The form dated 16 April 1963 was an offer by the defendant to purchase the equipment ordered. According to that offer, an ensuing contract became “effective only upon acceptance by the seller at its home office” and became “final and binding upon execution by the Seller at its home office”.
These two provisions as to what made the offer into a contract appear to be different, for acceptance by the seller at its home office is not the same as execution by the seller at its home office.
“Accept” by definition means to engage oneself by a favorable reply to an (invitation). “Execute” by definition means to perform what is requested to give validity to, as by signing.....and delivering. Webster’s New
In the construction of contracts in writing words that are plain and free from ambiguity must be construed in their usual and ordinary sense. Ober v. National Casualty Co., 318 Mass. 27, 30.

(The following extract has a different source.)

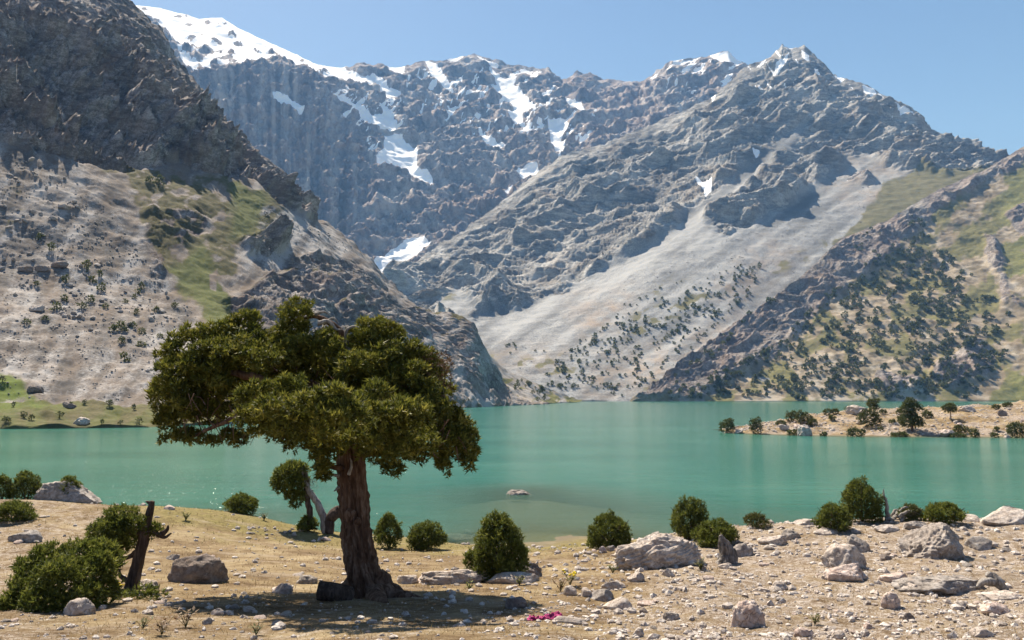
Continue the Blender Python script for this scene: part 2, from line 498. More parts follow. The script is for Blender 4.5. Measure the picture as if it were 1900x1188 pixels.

The finding of the court that in fact the form dated 16 April 1963 was not signed till subsequent to the defendant withdrawal of his offer results in a finding that the contract was not executed at the time of that withdrawal. Diebold Safe & Lock Co. v. Morse, 226 Mass. 342. A finding of fact is not revisable by this court. Himelfarb v. Novadel Agene Corp., 305 Mass. 446. In all other, respects, there is no dispute as to what occurred and so the question as to whether a .contract had been made is for the court on the writings of the parties. Bresky v. Rosenberg, 256 Mass. 66, 74; Aurnhammer v. Brotherhood Accident Co., 250 Mass. 563, 567; Ober v. National Casualty Co., 318 Mass. 27; Smith, Administrator v. Faulkner, 12 Gray 251, 255.
In interpreting an instrument, every word is to be given force so far as practicable, and all parts of it are to be construed together as constituting a single and consistent arrangement. The intent of the parties is to be gathered from a fair construction as a whole and not by special emphasis upon any one point. Crimmins & Peirce v. Kidder Peabody AC. Corp., 282 Mass. 367, 375.
The two clauses of the form signed 16 April 1963 are unequivocal. They are seemingly repugnant but, if reasonably possible, they should be construed as to give force and effect to each of them. Cohen v. Bailly, 266 Mass. 39, 46; Kennon v. Shepard, 236 Mass. 57, 59; Ferguson v. Union Mutual Life Ins. Co., 187 Mass. 8, 10.
The form was the plaintiff’s form and the plaintiff furnished it. When the true meaning and import of a written instrument is doubtful, its language will be construed most strongly against the person using the uncertain language. N.Y. Cen. RR. v. Stone-man , 233 Mass. 258, 262; Barney v. Newcomb, 9 Cush. 46, 56.
The two differing sentences in the form, when considered in the light of these principles of law, are not contradictory or conflicting.
The first sentence states that the offer must be “accepted” at the home office. The second sentence gives in more detail what .constitutes “acceptance” namely the execution of the contract. Since the court found as a fact that the form dated 16 April 1963 was not signed before the defendant withdrew his offer, it was not executed by the plaintiff at the home office and there was no contract.
There was no error in the court’s action or in its rulings on the plaintiff’s requests for rulings. The report will be dismissed.